» **Task instructions**: Quote every line below exactly as it reads.

* START Source material *

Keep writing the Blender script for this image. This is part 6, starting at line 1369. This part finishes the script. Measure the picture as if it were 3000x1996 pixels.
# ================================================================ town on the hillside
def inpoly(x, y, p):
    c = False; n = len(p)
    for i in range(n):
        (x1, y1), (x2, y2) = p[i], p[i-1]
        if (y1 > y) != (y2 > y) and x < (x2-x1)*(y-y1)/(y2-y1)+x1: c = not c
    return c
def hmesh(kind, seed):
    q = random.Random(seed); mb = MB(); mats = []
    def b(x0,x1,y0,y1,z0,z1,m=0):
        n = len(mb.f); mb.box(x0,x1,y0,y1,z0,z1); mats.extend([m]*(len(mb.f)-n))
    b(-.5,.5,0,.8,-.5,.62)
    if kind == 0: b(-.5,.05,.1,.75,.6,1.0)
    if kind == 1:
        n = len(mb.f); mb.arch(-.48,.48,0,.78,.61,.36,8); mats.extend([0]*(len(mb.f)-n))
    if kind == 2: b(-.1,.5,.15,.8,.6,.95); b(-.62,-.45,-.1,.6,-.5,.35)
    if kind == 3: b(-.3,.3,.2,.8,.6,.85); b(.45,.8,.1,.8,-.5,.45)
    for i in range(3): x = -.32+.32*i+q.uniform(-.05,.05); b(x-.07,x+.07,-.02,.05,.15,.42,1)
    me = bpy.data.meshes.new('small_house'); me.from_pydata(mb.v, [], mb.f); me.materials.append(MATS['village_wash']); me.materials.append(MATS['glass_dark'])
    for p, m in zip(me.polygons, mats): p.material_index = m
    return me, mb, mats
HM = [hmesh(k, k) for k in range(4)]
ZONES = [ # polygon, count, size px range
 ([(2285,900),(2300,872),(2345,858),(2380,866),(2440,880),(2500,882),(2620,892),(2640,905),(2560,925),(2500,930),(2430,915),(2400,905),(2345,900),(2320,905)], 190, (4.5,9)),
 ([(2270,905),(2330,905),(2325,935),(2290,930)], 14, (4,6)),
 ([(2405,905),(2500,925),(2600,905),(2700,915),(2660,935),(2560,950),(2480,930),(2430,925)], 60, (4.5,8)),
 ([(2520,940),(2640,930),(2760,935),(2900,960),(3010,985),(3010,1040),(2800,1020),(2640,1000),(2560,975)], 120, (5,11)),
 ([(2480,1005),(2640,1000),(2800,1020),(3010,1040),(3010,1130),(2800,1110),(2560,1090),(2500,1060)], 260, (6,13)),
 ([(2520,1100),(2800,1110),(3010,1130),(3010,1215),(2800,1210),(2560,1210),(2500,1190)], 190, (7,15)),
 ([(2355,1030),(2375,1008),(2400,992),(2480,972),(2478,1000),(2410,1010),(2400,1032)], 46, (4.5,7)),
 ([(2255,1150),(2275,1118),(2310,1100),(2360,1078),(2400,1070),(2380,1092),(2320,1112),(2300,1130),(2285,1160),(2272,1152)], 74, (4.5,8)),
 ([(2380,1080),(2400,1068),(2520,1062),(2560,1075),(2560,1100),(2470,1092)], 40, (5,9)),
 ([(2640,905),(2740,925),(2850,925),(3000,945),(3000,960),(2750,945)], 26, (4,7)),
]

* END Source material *

» **Response to this exercise**:
Keep writing the Blender script for this image. This is part 6, starting at line 1369. This part finishes the script. Measure the picture as if it were 3000x1996 pixels.
# ================================================================ town on the hillside
def inpoly(x, y, p):
    c = False; n = len(p)
    for i in range(n):
        (x1, y1), (x2, y2) = p[i], p[i-1]
        if (y1 > y) != (y2 > y) and x < (x2-x1)*(y-y1)/(y2-y1)+x1: c = not c
    return c
def hmesh(kind, seed):
    q = random.Random(seed); mb = MB(); mats = []
    def b(x0,x1,y0,y1,z0,z1,m=0):
        n = len(mb.f); mb.box(x0,x1,y0,y1,z0,z1); mats.extend([m]*(len(mb.f)-n))
    b(-.5,.5,0,.8,-.5,.62)
    if kind == 0: b(-.5,.05,.1,.75,.6,1.0)
    if kind == 1:
        n = len(mb.f); mb.arch(-.48,.48,0,.78,.61,.36,8); mats.extend([0]*(len(mb.f)-n))
    if kind == 2: b(-.1,.5,.15,.8,.6,.95); b(-.62,-.45,-.1,.6,-.5,.35)
    if kind == 3: b(-.3,.3,.2,.8,.6,.85); b(.45,.8,.1,.8,-.5,.45)
    for i in range(3): x = -.32+.32*i+q.uniform(-.05,.05); b(x-.07,x+.07,-.02,.05,.15,.42,1)
    me = bpy.data.meshes.new('small_house'); me.from_pydata(mb.v, [], mb.f); me.materials.append(MATS['village_wash']); me.materials.append(MATS['glass_dark'])
    for p, m in zip(me.polygons, mats): p.material_index = m
    return me, mb, mats
HM = [hmesh(k, k) for k in range(4)]
ZONES = [ # polygon, count, size px range
 ([(2285,900),(2300,872),(2345,858),(2380,866),(2440,880),(2500,882),(2620,892),(2640,905),(2560,925),(2500,930),(2430,915),(2400,905),(2345,900),(2320,905)], 190, (4.5,9)),
 ([(2270,905),(2330,905),(2325,935),(2290,930)], 14, (4,6)),
 ([(2405,905),(2500,925),(2600,905),(2700,915),(2660,935),(2560,950),(2480,930),(2430,925)], 60, (4.5,8)),
 ([(2520,940),(2640,930),(2760,935),(2900,960),(3010,985),(3010,1040),(2800,1020),(2640,1000),(2560,975)], 120, (5,11)),
 ([(2480,1005),(2640,1000),(2800,1020),(3010,1040),(3010,1130),(2800,1110),(2560,1090),(2500,1060)], 260, (6,13)),
 ([(2520,1100),(2800,1110),(3010,1130),(3010,1215),(2800,1210),(2560,1210),(2500,1190)], 190, (7,15)),
 ([(2355,1030),(2375,1008),(2400,992),(2480,972),(2478,1000),(2410,1010),(2400,1032)], 46, (4.5,7)),
 ([(2255,1150),(2275,1118),(2310,1100),(2360,1078),(2400,1070),(2380,1092),(2320,1112),(2300,1130),(2285,1160),(2272,1152)], 74, (4.5,8)),
 ([(2380,1080),(2400,1068),(2520,1062),(2560,1075),(2560,1100),(2470,1092)], 40, (5,9)),
 ([(2640,905),(2740,925),(2850,925),(3000,945),(3000,960),(2750,945)], 26, (4,7)),
]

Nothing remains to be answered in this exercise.